**SET TASK:** Everything from the line containing "zr = [GR, -.98, -.33, .265, .885, 1.52, 2.15, 2.9]" through the line containing "GRANR, rv, .004)" should be repeated exactly, and nothing else from the data.

Dataset items:
-.-.-
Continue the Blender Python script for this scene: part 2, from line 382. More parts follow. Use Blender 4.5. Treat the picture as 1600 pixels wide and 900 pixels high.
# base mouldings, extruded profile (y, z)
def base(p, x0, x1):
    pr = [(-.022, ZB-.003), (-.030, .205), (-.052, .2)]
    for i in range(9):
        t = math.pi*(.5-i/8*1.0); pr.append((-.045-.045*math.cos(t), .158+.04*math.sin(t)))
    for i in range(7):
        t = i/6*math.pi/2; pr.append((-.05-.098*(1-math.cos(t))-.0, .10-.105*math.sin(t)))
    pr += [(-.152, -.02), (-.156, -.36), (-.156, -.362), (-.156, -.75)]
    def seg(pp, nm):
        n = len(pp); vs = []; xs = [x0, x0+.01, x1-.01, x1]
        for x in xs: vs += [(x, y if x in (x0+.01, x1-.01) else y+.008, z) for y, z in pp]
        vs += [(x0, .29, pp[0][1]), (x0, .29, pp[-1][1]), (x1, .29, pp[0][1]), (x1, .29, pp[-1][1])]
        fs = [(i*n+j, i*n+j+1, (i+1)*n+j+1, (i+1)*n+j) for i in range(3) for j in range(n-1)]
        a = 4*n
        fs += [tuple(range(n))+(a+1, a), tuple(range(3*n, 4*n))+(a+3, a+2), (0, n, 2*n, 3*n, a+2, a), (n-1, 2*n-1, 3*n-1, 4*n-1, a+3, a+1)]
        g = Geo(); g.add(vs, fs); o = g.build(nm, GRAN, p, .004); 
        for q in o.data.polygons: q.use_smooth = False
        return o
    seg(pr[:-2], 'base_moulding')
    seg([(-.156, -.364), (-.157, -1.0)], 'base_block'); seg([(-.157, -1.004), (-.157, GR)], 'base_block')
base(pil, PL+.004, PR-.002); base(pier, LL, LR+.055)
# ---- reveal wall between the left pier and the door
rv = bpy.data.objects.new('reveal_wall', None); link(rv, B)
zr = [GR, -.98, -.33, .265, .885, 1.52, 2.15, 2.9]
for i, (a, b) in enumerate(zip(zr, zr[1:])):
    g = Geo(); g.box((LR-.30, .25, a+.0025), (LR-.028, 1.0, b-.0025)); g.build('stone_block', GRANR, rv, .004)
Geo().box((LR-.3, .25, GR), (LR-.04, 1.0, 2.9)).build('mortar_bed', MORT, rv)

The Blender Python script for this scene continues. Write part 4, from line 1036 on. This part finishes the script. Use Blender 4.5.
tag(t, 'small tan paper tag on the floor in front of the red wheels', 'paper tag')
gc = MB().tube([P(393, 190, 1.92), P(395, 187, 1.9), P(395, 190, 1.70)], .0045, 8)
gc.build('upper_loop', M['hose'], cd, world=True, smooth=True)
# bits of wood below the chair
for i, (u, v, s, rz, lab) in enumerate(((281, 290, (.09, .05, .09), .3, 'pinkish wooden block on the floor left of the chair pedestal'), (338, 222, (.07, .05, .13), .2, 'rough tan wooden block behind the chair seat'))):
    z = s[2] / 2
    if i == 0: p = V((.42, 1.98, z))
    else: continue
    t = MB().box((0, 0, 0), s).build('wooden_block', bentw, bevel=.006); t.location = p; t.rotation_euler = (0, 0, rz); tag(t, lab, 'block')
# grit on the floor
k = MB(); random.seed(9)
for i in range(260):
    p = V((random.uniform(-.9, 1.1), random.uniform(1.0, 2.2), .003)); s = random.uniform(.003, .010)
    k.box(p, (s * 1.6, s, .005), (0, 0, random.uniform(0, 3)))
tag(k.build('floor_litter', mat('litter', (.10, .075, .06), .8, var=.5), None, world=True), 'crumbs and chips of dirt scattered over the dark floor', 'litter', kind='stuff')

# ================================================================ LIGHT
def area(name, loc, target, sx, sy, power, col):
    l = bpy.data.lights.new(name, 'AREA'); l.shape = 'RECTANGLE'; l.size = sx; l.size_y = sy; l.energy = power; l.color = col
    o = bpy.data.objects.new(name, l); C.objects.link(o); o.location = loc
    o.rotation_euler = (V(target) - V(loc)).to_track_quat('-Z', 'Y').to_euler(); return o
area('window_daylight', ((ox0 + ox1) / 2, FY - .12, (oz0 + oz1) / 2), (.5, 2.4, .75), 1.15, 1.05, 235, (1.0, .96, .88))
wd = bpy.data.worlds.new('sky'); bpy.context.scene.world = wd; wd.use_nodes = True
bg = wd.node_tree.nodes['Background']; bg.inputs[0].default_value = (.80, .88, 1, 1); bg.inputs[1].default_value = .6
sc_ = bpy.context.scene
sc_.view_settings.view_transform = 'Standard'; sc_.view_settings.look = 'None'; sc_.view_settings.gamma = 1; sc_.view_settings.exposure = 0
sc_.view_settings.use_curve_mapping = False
-.-.-
**RESULT FOR THIS TASK:**
zr = [GR, -.98, -.33, .265, .885, 1.52, 2.15, 2.9]
for i, (a, b) in enumerate(zip(zr, zr[1:])):
    g = Geo(); g.box((LR-.30, .25, a+.0025), (LR-.028, 1.0, b-.0025)); g.build('stone_block', GRANR, rv, .004)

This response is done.